GOAL >>
Exactly repeat the lines starting at the one that holds "Write part 2" and ending at the one that holds "lathe(bm, prs, lambda". Both end lines count; leave out everything else.

--------------------

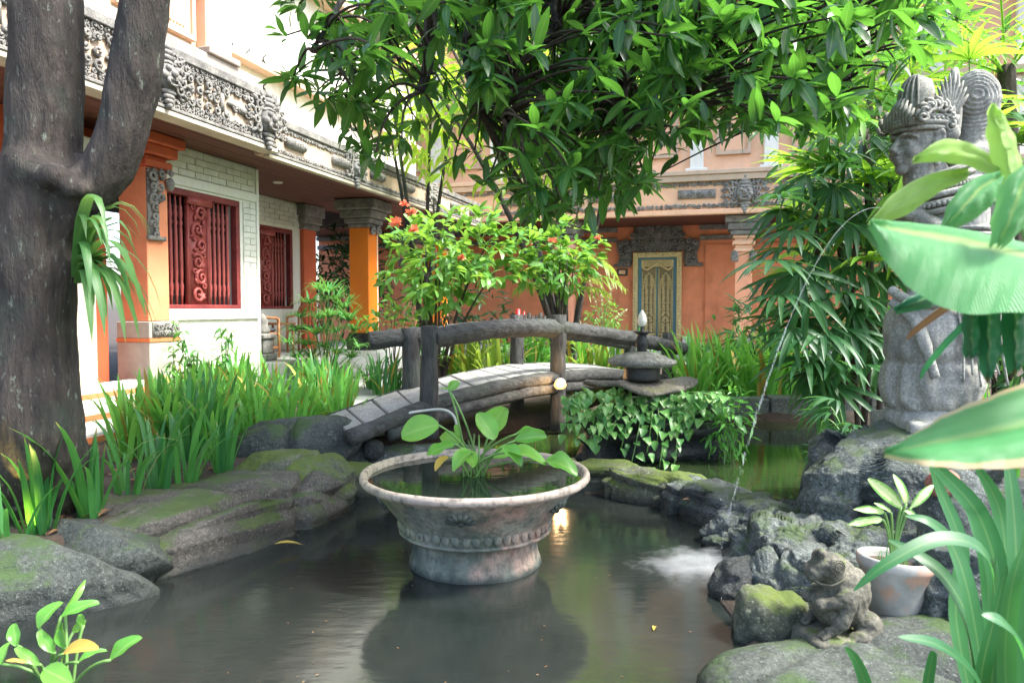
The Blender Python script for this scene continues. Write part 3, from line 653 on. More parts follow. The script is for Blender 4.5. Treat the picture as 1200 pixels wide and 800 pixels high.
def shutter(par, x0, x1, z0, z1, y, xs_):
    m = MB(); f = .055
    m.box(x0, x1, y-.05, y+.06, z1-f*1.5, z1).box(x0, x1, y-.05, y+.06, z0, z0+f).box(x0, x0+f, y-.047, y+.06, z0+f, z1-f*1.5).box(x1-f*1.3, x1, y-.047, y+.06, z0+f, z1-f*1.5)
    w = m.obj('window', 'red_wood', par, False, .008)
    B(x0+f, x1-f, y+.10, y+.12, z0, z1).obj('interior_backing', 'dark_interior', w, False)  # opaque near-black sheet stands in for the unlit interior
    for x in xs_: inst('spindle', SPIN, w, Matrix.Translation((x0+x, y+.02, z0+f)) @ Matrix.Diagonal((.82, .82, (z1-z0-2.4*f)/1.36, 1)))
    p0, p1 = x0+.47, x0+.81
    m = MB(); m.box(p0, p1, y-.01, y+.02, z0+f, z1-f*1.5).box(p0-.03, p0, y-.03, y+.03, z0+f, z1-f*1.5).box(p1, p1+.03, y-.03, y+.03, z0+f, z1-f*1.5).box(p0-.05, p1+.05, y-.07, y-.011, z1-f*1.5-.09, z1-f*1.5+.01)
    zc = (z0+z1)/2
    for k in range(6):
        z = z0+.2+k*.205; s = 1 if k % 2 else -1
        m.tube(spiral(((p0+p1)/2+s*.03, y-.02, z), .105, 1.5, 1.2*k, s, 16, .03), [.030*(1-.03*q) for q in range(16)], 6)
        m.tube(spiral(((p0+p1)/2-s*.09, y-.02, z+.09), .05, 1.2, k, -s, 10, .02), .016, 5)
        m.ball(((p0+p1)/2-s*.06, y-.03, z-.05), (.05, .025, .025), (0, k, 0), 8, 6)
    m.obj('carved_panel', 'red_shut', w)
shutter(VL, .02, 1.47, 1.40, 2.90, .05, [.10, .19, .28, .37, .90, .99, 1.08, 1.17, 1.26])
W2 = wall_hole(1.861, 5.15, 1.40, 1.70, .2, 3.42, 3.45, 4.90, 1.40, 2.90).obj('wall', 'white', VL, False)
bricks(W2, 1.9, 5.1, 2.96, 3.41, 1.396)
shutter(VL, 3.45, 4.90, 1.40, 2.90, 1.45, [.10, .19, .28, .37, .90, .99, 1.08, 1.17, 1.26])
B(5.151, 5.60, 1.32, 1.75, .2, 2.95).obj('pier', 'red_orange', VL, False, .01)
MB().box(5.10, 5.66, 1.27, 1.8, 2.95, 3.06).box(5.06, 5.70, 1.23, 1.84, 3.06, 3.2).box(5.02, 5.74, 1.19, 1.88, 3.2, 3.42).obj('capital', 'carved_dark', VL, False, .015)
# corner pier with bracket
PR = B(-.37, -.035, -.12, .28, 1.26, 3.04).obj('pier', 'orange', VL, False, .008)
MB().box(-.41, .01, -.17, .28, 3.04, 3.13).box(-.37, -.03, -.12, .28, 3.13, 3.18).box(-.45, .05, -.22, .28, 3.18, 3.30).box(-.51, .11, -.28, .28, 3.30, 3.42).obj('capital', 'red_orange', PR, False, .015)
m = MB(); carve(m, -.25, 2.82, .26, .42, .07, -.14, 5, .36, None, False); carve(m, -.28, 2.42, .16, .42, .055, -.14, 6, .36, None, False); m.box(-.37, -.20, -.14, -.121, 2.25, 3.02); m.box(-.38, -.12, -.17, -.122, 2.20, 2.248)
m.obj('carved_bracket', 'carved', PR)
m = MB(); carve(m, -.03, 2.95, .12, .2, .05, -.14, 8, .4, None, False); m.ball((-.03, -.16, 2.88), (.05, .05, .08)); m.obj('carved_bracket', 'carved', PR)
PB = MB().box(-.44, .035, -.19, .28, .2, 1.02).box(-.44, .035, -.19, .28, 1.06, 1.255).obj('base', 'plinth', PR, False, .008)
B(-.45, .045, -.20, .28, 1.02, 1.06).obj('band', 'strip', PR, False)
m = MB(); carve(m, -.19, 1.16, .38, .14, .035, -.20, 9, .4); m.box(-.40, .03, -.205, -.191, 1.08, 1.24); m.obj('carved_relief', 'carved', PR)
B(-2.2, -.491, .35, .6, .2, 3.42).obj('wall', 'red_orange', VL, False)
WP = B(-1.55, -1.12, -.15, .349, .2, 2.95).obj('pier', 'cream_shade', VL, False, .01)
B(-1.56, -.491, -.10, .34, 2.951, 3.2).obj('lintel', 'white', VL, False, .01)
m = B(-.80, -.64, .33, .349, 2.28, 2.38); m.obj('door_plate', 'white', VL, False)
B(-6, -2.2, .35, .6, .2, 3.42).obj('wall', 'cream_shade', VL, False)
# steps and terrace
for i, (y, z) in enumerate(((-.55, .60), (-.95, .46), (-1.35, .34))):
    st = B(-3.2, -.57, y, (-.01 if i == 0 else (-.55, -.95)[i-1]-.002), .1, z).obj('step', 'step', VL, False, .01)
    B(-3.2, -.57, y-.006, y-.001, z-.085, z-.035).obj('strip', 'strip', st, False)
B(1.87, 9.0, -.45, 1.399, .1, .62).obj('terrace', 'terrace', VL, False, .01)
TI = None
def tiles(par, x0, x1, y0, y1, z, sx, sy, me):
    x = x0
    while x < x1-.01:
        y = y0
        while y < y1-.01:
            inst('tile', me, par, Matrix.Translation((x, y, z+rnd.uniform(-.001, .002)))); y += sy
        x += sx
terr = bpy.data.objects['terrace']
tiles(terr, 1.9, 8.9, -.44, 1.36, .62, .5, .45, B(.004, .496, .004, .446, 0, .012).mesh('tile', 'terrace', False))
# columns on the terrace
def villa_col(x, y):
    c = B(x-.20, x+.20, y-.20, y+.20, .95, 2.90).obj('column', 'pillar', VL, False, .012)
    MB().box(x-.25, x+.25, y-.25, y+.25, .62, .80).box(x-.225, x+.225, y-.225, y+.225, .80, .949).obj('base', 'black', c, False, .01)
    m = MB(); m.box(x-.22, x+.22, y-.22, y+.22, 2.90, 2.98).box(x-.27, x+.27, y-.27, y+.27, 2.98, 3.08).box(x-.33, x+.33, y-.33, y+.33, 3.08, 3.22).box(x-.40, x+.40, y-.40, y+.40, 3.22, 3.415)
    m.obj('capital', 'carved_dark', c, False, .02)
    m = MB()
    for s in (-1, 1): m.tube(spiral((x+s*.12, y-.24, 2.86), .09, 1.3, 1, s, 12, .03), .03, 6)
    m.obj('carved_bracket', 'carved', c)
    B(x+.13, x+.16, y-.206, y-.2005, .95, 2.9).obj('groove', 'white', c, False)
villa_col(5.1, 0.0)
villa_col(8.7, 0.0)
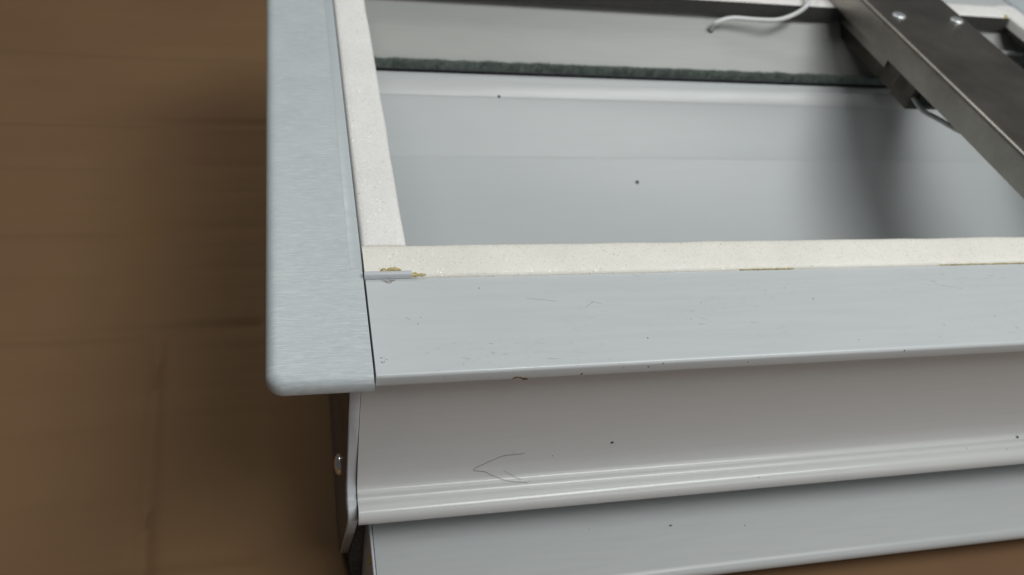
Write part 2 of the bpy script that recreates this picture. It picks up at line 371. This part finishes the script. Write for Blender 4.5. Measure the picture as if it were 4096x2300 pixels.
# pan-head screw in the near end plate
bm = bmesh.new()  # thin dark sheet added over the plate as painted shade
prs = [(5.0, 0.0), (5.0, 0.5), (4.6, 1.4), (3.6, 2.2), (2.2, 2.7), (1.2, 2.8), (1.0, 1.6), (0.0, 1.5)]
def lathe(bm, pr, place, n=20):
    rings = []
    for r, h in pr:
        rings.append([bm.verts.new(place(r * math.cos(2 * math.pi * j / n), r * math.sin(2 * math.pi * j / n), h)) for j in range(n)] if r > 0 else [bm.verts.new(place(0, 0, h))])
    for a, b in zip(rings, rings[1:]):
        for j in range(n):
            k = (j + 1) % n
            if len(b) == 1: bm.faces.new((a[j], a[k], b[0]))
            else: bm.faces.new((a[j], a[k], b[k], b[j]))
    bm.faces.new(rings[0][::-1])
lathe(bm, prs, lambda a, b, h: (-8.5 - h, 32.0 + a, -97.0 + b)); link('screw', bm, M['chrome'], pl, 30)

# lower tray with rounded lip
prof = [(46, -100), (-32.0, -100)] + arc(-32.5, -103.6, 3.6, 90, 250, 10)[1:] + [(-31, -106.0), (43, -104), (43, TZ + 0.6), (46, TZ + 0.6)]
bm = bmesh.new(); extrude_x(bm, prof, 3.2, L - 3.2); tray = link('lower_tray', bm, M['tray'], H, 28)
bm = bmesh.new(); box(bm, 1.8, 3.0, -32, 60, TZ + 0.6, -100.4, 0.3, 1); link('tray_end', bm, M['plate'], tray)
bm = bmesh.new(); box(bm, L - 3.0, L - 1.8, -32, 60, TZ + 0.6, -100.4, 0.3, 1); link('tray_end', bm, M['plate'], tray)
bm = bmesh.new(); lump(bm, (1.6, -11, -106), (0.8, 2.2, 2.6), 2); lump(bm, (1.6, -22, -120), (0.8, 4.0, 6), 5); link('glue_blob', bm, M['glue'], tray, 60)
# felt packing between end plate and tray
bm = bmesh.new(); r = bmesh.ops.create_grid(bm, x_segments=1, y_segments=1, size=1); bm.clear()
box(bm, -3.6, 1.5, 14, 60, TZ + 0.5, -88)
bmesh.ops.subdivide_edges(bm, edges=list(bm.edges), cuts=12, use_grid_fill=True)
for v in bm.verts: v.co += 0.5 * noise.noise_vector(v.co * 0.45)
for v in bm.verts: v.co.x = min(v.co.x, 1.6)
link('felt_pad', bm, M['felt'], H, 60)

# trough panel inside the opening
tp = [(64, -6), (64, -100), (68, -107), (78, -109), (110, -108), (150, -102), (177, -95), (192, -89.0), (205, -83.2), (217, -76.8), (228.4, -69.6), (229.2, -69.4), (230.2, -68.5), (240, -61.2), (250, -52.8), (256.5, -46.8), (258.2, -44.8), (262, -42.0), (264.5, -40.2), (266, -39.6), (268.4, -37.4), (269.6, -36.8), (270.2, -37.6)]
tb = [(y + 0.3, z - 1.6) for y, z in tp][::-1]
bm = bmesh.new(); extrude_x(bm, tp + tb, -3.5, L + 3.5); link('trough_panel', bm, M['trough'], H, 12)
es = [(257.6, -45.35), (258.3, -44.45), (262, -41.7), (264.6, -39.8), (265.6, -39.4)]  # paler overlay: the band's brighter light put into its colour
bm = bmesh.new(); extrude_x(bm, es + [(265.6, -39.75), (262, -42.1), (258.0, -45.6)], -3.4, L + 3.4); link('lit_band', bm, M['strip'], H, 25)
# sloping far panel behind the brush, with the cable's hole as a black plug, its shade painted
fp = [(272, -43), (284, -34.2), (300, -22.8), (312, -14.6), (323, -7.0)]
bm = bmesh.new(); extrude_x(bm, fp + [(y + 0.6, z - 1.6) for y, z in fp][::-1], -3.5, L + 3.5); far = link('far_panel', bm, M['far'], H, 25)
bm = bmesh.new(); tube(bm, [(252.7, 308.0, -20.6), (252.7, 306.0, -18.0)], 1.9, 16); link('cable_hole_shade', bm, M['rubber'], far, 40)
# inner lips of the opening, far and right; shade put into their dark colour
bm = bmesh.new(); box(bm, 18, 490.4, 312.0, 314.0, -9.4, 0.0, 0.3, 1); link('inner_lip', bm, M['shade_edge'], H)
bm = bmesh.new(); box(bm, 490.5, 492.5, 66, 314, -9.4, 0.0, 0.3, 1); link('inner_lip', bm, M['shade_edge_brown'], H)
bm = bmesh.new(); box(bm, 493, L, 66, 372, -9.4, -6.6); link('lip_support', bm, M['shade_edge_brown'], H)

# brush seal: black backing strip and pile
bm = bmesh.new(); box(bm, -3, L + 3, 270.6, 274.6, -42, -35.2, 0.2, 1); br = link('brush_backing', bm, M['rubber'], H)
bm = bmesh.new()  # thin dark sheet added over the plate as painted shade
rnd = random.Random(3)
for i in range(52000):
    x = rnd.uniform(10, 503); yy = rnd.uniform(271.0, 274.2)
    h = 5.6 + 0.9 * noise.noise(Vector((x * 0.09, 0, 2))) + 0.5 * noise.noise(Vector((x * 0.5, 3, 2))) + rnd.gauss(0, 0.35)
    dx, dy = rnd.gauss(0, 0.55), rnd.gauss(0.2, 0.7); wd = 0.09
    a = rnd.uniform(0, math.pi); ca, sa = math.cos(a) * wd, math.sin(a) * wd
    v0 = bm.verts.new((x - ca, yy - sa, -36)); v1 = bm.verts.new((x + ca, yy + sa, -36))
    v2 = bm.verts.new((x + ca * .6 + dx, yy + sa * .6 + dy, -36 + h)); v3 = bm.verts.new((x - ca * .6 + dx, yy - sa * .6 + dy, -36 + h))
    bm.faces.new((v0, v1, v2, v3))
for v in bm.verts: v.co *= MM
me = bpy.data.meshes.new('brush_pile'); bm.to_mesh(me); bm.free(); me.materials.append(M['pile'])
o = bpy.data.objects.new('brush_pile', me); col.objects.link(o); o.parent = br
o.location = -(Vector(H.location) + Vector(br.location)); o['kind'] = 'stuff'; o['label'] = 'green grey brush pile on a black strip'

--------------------

CORRECT RESPONSE >>
Write part 2 of the bpy script that recreates this picture. It picks up at line 371. This part finishes the script. Write for Blender 4.5. Measure the picture as if it were 4096x2300 pixels.
# pan-head screw in the near end plate
bm = bmesh.new()  # thin dark sheet added over the plate as painted shade
prs = [(5.0, 0.0), (5.0, 0.5), (4.6, 1.4), (3.6, 2.2), (2.2, 2.7), (1.2, 2.8), (1.0, 1.6), (0.0, 1.5)]
def lathe(bm, pr, place, n=20):
    rings = []
    for r, h in pr:
        rings.append([bm.verts.new(place(r * math.cos(2 * math.pi * j / n), r * math.sin(2 * math.pi * j / n), h)) for j in range(n)] if r > 0 else [bm.verts.new(place(0, 0, h))])
    for a, b in zip(rings, rings[1:]):
        for j in range(n):
            k = (j + 1) % n
            if len(b) == 1: bm.faces.new((a[j], a[k], b[0]))
            else: bm.faces.new((a[j], a[k], b[k], b[j]))
    bm.faces.new(rings[0][::-1])
lathe(bm, prs, lambda a, b, h: (-8.5 - h, 32.0 + a, -97.0 + b)); link('screw', bm, M['chrome'], pl, 30)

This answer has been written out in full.